'If you go after the intel community, they'll go after you': Morning Joe explains how Sally Yates took out Flynn
Mika Brzezinski and Joe Scarborough (MSNBC)

MSNBC's Mika Brzezinski has been predicting that Michael Flynn, who resigned late Monday as national security advisor, would be the first top official to leave the Trump administration.


She and "Morning Joe" co-host Joe Scarborough expressed concerns about Flynn throughout the White House transition -- and they said his departure raises even more questions about the president's relationship with Russia.

"We have been warning this president and Gen. Flynn on the air for months that (if) you go after the intel community, the intel community will go after you," Scarborough said. "They are the last people you want to go after."

Former acting attorney general Sally Yates warned the White House counsel that Flynn may have been blackmailed by Russia, Scarborough said, but the White House insisted up to this week that the national security advisor had the president's full confidence.
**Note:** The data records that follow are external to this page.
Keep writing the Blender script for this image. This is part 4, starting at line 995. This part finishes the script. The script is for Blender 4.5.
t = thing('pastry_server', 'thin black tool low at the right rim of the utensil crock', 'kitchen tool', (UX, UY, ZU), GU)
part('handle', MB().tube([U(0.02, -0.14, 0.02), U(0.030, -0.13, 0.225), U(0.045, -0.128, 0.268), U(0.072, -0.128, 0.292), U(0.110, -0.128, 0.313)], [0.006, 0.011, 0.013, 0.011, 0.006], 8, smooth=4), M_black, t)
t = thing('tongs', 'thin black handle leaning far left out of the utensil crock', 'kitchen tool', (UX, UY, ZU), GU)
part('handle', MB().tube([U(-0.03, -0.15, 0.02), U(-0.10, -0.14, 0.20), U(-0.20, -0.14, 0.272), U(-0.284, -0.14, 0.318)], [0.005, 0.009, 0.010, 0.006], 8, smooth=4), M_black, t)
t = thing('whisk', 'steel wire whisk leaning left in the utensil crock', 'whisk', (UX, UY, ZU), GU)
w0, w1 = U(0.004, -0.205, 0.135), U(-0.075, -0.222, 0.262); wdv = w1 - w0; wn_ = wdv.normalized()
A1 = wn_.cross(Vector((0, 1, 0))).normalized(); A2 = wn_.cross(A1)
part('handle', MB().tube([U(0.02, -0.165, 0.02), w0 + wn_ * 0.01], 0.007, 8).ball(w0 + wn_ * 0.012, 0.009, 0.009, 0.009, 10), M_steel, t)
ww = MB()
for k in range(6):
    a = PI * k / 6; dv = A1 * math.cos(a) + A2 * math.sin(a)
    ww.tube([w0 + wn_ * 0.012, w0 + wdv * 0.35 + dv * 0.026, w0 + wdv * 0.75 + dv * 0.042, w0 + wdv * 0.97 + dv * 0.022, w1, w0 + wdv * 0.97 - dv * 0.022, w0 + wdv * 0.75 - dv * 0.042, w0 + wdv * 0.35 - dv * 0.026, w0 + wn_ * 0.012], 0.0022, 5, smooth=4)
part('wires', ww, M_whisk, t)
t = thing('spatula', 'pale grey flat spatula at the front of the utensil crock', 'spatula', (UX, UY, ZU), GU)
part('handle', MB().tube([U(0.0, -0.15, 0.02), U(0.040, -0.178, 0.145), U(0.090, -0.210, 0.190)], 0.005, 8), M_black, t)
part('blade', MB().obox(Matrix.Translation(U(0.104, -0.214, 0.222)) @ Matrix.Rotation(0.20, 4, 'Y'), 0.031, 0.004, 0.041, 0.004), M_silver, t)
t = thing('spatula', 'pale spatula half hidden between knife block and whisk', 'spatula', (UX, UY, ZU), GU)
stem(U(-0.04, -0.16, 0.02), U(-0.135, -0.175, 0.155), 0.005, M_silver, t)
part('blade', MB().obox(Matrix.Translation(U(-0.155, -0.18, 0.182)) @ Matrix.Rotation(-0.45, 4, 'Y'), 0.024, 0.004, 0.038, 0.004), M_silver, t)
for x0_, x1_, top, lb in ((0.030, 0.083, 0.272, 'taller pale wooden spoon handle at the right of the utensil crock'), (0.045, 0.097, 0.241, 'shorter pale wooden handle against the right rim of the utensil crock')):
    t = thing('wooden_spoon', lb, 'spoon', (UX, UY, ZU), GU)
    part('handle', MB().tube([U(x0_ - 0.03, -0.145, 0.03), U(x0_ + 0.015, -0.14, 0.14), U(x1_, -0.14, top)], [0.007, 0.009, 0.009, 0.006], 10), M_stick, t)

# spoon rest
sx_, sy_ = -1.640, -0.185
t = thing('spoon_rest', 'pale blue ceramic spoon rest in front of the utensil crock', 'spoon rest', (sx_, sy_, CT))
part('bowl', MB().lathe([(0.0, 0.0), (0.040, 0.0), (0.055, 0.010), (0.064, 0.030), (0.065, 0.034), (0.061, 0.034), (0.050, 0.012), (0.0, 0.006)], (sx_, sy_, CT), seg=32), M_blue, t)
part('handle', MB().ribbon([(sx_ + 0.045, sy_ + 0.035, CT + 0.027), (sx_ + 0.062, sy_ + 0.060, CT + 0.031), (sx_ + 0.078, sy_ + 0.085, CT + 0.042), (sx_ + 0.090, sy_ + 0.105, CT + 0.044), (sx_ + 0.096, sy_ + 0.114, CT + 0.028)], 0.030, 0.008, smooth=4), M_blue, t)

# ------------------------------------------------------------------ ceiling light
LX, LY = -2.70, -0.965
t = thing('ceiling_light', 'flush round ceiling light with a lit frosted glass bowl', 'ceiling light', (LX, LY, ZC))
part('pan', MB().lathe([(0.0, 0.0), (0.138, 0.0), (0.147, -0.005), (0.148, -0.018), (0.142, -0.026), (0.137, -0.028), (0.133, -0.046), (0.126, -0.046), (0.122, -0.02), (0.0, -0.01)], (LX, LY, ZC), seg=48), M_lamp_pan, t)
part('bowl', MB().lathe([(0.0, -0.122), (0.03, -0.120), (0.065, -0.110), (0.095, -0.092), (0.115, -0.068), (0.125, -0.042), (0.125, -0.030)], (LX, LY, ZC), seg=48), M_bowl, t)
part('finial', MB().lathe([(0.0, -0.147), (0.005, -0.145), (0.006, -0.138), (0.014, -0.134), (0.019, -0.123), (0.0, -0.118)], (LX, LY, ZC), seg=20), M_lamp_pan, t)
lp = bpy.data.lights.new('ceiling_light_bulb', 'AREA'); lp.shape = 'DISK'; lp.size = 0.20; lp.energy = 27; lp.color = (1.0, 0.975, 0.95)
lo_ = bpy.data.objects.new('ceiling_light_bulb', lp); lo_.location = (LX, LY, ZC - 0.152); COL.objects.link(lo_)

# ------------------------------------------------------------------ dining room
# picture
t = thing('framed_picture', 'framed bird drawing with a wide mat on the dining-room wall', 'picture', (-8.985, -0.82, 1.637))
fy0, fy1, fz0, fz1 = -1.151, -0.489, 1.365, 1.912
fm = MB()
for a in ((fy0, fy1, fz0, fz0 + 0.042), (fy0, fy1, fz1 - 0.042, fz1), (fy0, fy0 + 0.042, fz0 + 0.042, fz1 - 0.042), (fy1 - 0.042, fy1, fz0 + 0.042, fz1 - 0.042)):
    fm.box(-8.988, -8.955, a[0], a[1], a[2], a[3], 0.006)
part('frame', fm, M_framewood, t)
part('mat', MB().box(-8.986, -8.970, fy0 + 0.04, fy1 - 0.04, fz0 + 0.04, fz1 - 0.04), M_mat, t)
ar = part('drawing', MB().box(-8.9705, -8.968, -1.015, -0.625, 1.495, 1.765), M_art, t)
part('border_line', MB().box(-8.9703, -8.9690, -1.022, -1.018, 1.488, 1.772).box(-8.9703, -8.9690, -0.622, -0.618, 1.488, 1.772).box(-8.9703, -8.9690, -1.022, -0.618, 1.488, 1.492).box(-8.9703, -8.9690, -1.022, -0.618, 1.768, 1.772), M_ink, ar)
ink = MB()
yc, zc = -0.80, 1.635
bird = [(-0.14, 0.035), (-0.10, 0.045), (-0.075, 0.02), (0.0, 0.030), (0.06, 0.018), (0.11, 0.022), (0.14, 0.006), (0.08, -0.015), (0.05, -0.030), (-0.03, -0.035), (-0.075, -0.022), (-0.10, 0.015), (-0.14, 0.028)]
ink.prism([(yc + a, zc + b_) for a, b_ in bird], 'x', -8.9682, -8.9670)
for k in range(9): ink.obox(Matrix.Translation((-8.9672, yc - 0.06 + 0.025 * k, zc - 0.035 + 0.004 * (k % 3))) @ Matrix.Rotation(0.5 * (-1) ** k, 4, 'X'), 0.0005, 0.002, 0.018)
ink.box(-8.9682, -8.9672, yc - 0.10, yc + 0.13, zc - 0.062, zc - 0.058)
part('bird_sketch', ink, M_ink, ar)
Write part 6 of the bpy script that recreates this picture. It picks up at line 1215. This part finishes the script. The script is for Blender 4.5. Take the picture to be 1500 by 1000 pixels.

"Who knew in the White House, and when did they know in the White House and why was the vice president of the United States kept in the dark and allowed to go on television and lie?" Scarborough asked. "The only reason we're finding out about (Flynn's conversations with the Russian ambassador) now is because a patriot did leak this."

According to published reports, Flynn told Vice President Mike Pence he had not discussed sanctions with the Russian ambassador before the Obama administration ended -- but Scarborough finds it difficult to believe that no one else knew about those conversations.

"Was Mike Pence the only one who didn't know in the White House that was kept in the dark?" Scarborough said. "Because we certainly know that the White House counsel had to know. You've got to believe the president of the United States had to know. Certainly the Justice Department knew, and if the acting attorney general knew -- did (Jeff) Sessions know? There has to be a very long list of people in the White House who kept the vice president of the United States in the dark, allowed him to lie on national television and then not correct it afterwards."

Brzezinski said the wide-ranging episode raises the central question swirling around the Trump administration.

"What is the relationship with Russia?" she said. "There is something -- it's not nothing anymore. It's not (a) mistake, it's not being newbies -- you know, this isn't Nordstrom, and just ethically inappropriate. This is troubling on a deep, global level."